1. Accélérer la réalisation de l’Union économique et politique
Si on considère les enseignements de l’histoire, une zone monétaire pérenne
suppose une unification politique progressive. On n’échappera pas à une certaine
forme de « fédéralisme », en particulier au niveau budgétaire et, peut-être
aussi, fiscal. Cela est d’autant plus indispensable, qu’il y a désormais 17
Etats membres de la zone euro (l’Estonie vient de la rejoindre, le 1er janvier
2011).
2. Favoriser une convergence économique accrue
Il est clair que l’exemple américain nous montre le chemin : augmentation du
budget « communautaire » (cela suppose bien sûr des progrès dans la voie du
fédéralisme, ainsi qu’il a été indiqué dans le paragraphe précédent),
renforcement des mouvements de population intra-zone (équivalences plus
nombreuses en matière de diplômes, harmonisation des politiques sociales,
développement de l’enseignement des langues), coordination des politiques
industrielles pour s’assurer que les « avantages comparatifs » jouent d’une
façon optimale.
3. Renforcer les mécanismes de prévention et de résolution des crises
Nous ne reviendrons pas sur le nécessaire contrôle des politiques budgétaires
des Etats à un niveau « communautaire » et de mise en œuvre de sanctions
politiques et financières, en cas de non respect des engagements. Cette
disposition nous semble incontournable, car il en va de la crédibilité de la
zone euro.
Cette sévérité des sanctions s’accompagne de l’édification de procédures
d’assistance aux Etats en difficulté. Dans la mesure, où le FESF doit
s’interrompre en 2013, il faut d’ores et déjà prévoir la constitution d’un Fonds
Européen pérenne disposant de moyens plus importants (pour pouvoir venir au
secours de pays tels que l’Espagne ou l’Italie), construit sur le modèle du FMI.
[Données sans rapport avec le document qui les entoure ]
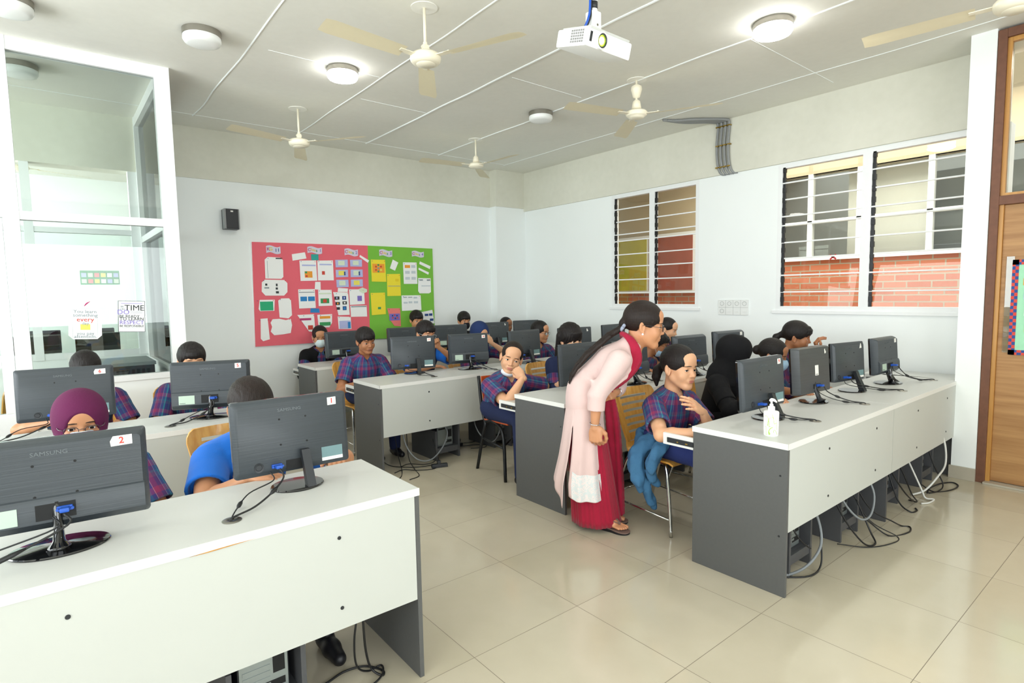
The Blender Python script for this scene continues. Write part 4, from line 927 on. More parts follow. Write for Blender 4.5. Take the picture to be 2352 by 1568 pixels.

On pourrait également envisager la création d’une « Agence Européenne du Trésor
», qui émettraient des obligations « communautaires » au bénéfice de certains
Etats plus fragiles, dans des limites à définir et qui bénéficierait de la
garantie des Etats les plus forts.
On voit donc que le programme est chargé. Compte-tenu des circonstances, il n’y
a pas de temps à perdre avant de le mettre en œuvre. Dans le cas contraire, on
s’exposerait au risque d’éclatement de la zone euro, ce qui serait une
catastrophe pour tous les pays de cette zone.